Öte yandan, davacı borçlu, dava devam ederken taksitlerini düzenli bir şekilde ödemiş ise, bu ödemelerin göz önüne alınacağı tabii olduğu gibi, ödeme planının dava tarihinden itibaren yapılması ve yapılacak uyarlamaya göre fazla ödemeler gözüküyorsa, bunların davacı lehine düşünülmesi ve davacı ödemeleri hiç yapmamış veya arızi bir biçimde birkaç ödeme yapmış ise, bu takdirde ödeme planı karar tarihine en yakın olan bir tarih göz önüne alınarak yapılmalıdır. Bu son hususu için de, dava sözleşmesi faizleri hesap edilmek suretiyle borç miktarı, ödeme planının başlangıç tarihine taşınmalı ve bu borç tutarı ödeme planına esas alınmalı ve taksitlendirme başlangıcı da gösterilerek ileriye dönük uyarlama yapılmalıdır.

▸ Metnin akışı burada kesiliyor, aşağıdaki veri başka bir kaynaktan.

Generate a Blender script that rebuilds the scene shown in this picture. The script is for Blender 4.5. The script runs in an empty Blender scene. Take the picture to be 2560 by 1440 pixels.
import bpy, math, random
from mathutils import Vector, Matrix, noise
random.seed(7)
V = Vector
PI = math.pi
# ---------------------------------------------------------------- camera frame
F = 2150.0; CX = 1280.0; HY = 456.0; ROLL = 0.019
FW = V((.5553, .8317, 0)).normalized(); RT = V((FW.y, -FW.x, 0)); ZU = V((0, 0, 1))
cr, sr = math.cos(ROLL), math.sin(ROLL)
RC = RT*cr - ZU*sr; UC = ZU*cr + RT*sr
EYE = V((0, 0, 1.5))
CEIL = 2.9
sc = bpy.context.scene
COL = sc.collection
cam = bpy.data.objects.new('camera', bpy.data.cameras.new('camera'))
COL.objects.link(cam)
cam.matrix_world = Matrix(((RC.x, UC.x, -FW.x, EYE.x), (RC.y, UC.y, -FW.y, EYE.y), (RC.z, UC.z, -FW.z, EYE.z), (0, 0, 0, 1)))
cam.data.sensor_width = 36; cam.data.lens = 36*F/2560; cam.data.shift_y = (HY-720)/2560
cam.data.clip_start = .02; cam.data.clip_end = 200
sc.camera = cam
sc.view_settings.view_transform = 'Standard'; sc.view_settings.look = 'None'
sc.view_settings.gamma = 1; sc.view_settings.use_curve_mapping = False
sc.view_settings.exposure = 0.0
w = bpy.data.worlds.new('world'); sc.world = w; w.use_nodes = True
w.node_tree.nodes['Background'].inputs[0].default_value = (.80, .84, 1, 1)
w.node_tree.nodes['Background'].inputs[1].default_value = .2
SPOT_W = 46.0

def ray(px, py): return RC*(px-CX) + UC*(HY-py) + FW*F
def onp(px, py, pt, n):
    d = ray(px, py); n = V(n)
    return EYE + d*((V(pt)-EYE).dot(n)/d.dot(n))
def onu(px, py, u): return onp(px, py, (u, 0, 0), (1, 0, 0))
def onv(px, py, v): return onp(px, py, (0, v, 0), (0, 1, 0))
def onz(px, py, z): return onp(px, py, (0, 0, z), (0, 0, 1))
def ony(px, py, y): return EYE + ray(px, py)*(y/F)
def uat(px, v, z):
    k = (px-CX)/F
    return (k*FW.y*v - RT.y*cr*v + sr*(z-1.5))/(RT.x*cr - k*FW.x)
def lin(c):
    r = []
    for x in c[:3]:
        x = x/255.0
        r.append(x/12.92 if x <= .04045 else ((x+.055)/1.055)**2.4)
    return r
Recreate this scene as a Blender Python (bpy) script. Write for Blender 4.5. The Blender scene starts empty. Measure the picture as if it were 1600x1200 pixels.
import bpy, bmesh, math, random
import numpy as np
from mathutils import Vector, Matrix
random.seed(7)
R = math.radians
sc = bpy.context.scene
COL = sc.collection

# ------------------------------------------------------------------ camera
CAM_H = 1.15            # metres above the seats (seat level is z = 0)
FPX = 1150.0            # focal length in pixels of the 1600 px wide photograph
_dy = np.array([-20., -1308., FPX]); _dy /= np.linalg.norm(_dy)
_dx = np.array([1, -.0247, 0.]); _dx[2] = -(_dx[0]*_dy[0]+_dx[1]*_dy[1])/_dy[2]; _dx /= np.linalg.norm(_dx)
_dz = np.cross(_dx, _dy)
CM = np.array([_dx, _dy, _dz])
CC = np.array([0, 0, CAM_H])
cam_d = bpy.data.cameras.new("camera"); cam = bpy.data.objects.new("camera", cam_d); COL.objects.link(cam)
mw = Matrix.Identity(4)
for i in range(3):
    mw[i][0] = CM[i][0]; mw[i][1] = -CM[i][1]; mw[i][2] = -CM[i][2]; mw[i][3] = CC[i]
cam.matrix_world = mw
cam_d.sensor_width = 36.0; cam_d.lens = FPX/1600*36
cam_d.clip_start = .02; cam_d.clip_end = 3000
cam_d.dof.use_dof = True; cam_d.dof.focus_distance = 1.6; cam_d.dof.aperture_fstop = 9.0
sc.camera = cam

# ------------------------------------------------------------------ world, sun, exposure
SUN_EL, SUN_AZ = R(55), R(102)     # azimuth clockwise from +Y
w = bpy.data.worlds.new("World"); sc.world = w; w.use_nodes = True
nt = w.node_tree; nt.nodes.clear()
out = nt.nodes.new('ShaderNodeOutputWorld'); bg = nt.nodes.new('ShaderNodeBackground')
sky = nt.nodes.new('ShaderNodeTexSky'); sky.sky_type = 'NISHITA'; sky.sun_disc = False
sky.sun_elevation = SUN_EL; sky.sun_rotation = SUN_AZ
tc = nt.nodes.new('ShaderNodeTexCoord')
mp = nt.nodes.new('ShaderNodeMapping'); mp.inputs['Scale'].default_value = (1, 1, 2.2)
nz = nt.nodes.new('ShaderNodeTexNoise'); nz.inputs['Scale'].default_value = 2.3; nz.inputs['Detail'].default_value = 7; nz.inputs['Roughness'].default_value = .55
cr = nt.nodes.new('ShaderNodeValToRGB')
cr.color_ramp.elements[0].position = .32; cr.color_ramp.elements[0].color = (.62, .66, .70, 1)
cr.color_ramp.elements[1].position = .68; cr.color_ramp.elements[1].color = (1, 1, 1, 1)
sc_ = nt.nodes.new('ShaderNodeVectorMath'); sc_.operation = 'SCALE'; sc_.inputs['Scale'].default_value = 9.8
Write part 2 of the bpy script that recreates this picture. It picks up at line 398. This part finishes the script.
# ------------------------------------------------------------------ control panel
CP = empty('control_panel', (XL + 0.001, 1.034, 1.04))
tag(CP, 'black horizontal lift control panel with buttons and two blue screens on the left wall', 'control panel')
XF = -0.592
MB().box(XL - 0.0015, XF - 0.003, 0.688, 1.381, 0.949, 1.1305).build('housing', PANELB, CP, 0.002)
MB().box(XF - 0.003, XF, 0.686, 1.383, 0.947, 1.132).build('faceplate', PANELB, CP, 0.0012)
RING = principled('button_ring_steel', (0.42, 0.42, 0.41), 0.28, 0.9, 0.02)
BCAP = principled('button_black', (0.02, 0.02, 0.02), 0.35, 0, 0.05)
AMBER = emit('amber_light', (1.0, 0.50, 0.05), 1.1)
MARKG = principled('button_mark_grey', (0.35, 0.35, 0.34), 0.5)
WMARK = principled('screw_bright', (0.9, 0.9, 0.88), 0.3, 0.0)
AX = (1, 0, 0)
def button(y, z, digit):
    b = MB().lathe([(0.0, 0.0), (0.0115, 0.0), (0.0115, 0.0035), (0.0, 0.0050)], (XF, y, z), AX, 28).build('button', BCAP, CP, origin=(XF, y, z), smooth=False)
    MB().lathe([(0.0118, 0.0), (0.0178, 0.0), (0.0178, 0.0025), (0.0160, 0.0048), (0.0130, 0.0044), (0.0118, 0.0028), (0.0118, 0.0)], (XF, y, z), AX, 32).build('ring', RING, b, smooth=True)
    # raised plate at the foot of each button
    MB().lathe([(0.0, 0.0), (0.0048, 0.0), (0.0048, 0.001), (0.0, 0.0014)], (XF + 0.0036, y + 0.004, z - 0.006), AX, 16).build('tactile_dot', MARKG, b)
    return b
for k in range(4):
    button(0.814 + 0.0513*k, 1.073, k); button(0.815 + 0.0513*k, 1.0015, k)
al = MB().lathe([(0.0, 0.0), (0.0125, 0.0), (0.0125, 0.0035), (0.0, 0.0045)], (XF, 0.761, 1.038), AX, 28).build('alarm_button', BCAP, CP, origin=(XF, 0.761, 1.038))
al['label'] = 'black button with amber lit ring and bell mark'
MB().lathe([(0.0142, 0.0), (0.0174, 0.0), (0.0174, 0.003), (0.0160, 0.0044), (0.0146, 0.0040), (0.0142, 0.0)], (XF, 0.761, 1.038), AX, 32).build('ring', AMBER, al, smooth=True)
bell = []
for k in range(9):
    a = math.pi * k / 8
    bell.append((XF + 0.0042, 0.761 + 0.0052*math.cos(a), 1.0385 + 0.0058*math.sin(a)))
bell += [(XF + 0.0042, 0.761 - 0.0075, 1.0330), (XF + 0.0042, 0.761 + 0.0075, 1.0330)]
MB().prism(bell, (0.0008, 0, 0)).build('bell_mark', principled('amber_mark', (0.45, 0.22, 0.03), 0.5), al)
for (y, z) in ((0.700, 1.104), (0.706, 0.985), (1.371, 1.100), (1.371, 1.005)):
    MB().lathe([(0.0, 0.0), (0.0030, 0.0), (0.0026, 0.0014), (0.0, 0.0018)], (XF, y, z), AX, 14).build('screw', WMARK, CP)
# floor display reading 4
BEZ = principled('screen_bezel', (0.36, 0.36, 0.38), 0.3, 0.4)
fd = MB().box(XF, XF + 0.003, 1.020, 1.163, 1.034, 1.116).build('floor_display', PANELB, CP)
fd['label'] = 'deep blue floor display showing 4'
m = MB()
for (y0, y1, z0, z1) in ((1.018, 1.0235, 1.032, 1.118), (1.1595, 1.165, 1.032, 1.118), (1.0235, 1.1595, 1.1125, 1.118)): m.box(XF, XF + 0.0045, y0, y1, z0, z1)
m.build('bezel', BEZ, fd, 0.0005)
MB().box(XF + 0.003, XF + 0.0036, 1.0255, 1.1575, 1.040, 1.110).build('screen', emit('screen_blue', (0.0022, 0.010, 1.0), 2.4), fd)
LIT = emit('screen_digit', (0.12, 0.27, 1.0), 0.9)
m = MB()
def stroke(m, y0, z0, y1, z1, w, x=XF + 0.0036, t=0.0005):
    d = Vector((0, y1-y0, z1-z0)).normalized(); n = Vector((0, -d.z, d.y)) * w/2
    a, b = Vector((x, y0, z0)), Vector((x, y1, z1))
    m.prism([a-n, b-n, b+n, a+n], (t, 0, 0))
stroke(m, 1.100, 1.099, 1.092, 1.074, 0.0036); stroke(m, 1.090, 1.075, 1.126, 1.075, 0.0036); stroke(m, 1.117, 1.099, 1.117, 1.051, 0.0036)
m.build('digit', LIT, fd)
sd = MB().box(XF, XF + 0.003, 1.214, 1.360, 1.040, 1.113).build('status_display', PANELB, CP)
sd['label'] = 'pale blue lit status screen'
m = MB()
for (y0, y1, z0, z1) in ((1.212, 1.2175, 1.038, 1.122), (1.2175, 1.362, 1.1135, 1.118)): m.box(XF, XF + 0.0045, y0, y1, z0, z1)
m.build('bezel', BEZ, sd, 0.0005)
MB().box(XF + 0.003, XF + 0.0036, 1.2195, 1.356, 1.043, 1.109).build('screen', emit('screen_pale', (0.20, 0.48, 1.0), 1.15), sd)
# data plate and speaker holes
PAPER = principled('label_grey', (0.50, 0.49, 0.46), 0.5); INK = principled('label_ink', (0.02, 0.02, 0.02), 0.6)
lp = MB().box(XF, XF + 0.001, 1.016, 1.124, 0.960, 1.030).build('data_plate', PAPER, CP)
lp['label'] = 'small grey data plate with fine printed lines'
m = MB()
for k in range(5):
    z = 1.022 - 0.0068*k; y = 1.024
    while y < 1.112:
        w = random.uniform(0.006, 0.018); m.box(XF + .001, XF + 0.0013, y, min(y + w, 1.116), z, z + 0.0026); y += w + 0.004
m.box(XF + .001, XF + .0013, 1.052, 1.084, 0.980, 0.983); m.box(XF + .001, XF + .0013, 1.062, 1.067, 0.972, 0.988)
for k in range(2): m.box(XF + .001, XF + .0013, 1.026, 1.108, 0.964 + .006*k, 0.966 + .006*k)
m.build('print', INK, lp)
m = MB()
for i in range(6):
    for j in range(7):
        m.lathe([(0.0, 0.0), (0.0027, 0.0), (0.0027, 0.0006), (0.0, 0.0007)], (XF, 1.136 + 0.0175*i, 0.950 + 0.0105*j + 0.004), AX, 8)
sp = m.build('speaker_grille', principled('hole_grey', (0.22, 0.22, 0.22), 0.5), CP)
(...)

İleriye Dönük Uyarlama Yapılması Gereği
Yapılan tüm bu açıklamalar dikkate alındığında, özetle davacının dövize endeksli geri ödemeleri borcu, ilk önce 1.1.1994 tarihi olarak ve sonra da dava tarihi olarak, az önce de açıklandığı üzere tespit edilmeli ve ödemelini düzenli devam ettirenler için dava tarihinde ve ödemelerini düzenli yapmayanlar için mahkeme karar tarihine en yakın bir tarihe aylık ortalama sözleşme faizi ile beraber yansıtılarak Türk Lirası borcu saptanmalı ve bu borcun aylık taksitleri belirlenerek, borcun uyarlanmasına karar verilmesi gerekirken Dairemiz uygulamasına aykırı olarak düzenlenen bilirkişi raporuna göre hüküm kurulması doğru olmayıp, hükmün yukarıda gerekçeyle bozulması gerektiği halde, her nasılsa hükmün onandığı anlaşıldıktan, Dairemizin yukarıda anılan onama ilamının kaldırılarak kararın bozulması gerekmiştir.
Sonuç: Yukarıda açıklanan nedenlerle Dairemizin 23.9.1999 tarih ve 1999/4921 Esas, 1999/7064 karar sayılı onama ilamının kaldırılmasına ve kararın yukarıda açıklanan gerekçelerle davalı yararına BOZULMASINA, ödediği temyiz ilam, temyiz peşin ve karar düzeltme harcının isteği halinde karar düzeltme isteyene iadesine, 1.2.2000 tarihinde oybirliği ile karar verildi.